I was wary going to another musical performance after the disaster that was What's In A Name. Natasha even more so. And yet, I had heard good things about Edges, so I wanted to give musical theatre another chance.
The fact that there was a queue to get in was a good sign. The fact that it was in a fairly big theatre was another. The fact that it turned out the guy from What's In A Name was in it? Not so much. But it didn't turn out to be half bad.
I think that I can pinpoint where Edges went right and where What's In A Name went wrong. You see, What's In A Name tried so hard to pull together songs purely by the reference to people's names. It was the only connection between the songs, and I felt that the play was trying too hard to be something that it really wasn't. Edges did not make this mistake.

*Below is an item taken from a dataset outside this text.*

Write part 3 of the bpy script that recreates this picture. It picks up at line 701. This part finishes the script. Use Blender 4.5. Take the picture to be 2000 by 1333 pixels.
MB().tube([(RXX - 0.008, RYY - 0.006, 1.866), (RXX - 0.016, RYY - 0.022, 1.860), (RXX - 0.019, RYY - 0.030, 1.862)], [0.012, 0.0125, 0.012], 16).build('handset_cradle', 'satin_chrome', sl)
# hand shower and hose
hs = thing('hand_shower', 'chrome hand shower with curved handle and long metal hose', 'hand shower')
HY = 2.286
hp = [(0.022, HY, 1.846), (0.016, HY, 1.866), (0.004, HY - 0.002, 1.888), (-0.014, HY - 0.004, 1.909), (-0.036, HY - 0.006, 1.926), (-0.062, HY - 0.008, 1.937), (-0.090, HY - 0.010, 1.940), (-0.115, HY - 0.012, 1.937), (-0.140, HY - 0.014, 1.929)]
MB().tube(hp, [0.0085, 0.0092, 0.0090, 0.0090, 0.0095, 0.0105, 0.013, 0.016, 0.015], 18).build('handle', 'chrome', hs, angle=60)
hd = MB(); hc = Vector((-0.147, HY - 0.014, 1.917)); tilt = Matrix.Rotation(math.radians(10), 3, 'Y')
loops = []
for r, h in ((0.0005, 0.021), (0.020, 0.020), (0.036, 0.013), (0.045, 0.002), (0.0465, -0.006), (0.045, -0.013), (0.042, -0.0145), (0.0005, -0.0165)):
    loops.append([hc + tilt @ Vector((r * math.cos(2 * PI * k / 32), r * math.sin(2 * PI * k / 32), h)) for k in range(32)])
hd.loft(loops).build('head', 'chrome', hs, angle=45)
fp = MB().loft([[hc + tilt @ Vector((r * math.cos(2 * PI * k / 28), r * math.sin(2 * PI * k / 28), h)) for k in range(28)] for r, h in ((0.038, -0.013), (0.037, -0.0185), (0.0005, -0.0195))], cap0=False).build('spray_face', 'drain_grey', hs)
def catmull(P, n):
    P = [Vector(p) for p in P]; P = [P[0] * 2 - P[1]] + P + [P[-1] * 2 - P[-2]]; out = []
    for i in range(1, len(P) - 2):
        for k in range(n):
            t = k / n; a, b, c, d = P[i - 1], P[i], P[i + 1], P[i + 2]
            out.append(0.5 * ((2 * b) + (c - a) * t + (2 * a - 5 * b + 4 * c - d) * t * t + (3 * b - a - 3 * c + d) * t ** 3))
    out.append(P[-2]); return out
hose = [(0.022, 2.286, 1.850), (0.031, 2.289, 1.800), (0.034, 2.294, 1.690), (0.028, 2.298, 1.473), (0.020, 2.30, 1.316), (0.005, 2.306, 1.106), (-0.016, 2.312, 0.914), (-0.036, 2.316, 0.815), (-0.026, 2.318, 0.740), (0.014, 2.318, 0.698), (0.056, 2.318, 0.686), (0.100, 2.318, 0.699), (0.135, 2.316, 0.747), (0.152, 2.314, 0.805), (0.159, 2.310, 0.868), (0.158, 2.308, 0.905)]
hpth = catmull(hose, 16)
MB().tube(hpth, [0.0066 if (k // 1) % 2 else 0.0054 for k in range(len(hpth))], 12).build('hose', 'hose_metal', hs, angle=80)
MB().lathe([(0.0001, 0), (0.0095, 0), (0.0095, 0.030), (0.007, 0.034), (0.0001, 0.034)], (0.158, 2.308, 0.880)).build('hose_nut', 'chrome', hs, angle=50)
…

Watching Edges felt like reading a collection of short stories. Each song was a story in itself, and none of them fit into each other. It was not as though the show was trying to make sense as a whole – it was merely looking at clips of people's lives. There was a bit of a theme to the songs, I realised after the show had ended, but the theme was a subtle one – it was relationships. Each song looked at relationships, whether between friends, family members or colleagues. Each song granted you a glimpse of someone else's life, and together they provided a glimpse of different kinds of relationships that people have with each other – the strengths, the benefits and the drawbacks to entering into relationships and what they look like when they work and what they look like when they don't.
Once again, the voices were fantastic. There were only two small problems that I encountered, and that is that one of the guys (the one who performed in What's In A Name funnily enough) had a terrible American accent when the rest were great and that one of the songs that was performed had also been performed during What's In A Name. I do not know if the songs were written specifically for the musical (I certainly didn't recognise any of them aside from the one that I recognised in What's In A Name), but it certainly felt like they had been written just for the actors. Each actor slid into the roles so well, it felt incredibly natural, and this was another aspect of the show that separated it from What's In A Name. The natural flow and order of things rather than the broken discussion with the audience that came between numbers.
Edges will certainly not be up amongst my favourite shows from Fest, but there have certainly been worse plays. It has not entirely reconnected me with my love for musicals, but it has restored a little of the enjoyment that I get from watching them, and was enough to convince me that, should another musical opportunity present itself, I will not hide in my room, but might consider going to see it.